A publicação foi de tal forma polémica que os administradores da página viram-se obrigados a retirar a publicação e levou o partido a emitir um comunicado, em que garantia que “não aprova este tipo de mensagens, de forma alguma!”. O dirigente acabaria por pedir a demissão.

Conclusão

A imagem tem vindo a ser partilhada e interpretada de várias formas. Há utilizadores que garantem que se tratam de refugiados europeus a chegar ao norte de África — por vezes, à América do Sul. Noutros casos, é partilhada como se tratando de uma imagem atual de refugiados a tentar chegar a países europeus — nalguns casos, referem-se às pessoas que aparecem como sírios, outras vezes como libaneses.
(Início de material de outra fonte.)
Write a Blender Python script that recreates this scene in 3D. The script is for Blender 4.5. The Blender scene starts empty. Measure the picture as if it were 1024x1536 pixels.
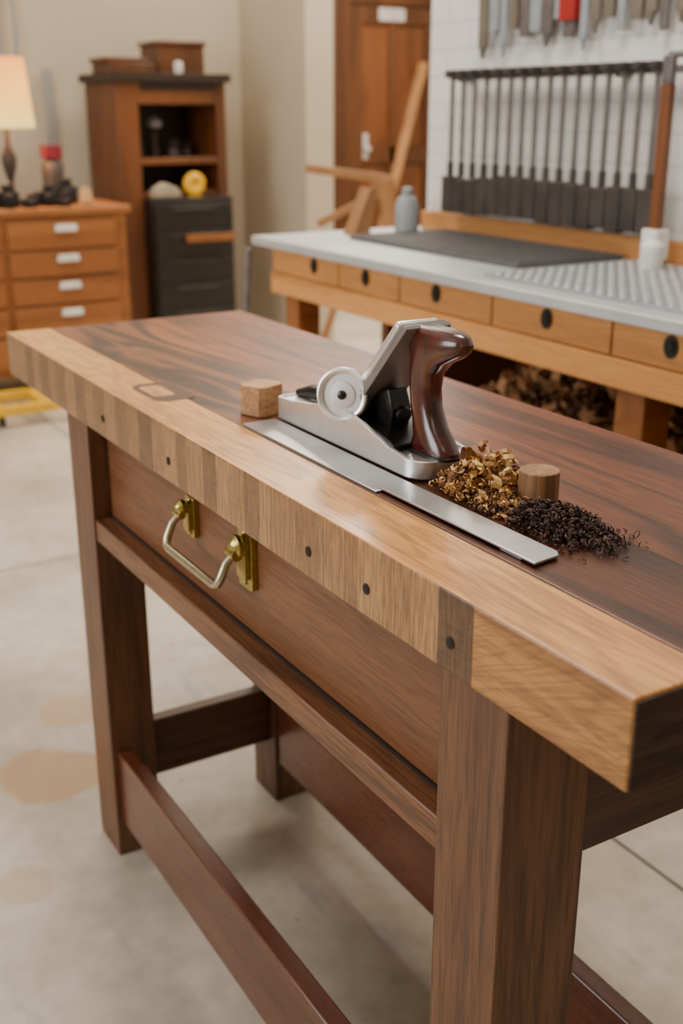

Com tantas interpretações, as fotografias já foram usadas para defender quer opiniões anti-imigração quer pró-imigração e, assim, a publicação já ultrapassou, só num único post, as cem mil partilhas. Mas, na verdade, aquelas pessoas são refugiados albaneses a chegar ao porto de Bari, em Itália, em agosto de 1991.

Assim, segundo a classificação do Observador, este conteúdo é:

Errado

No sistema de classificação do Facebook, este conteúdo é:

FALSO: as principais alegações do conteúdo são factualmente imprecisas. Geralmente, esta opção corresponde às classificações “falso” ou “maioritariamente falso” nos sites de verificadores de factos.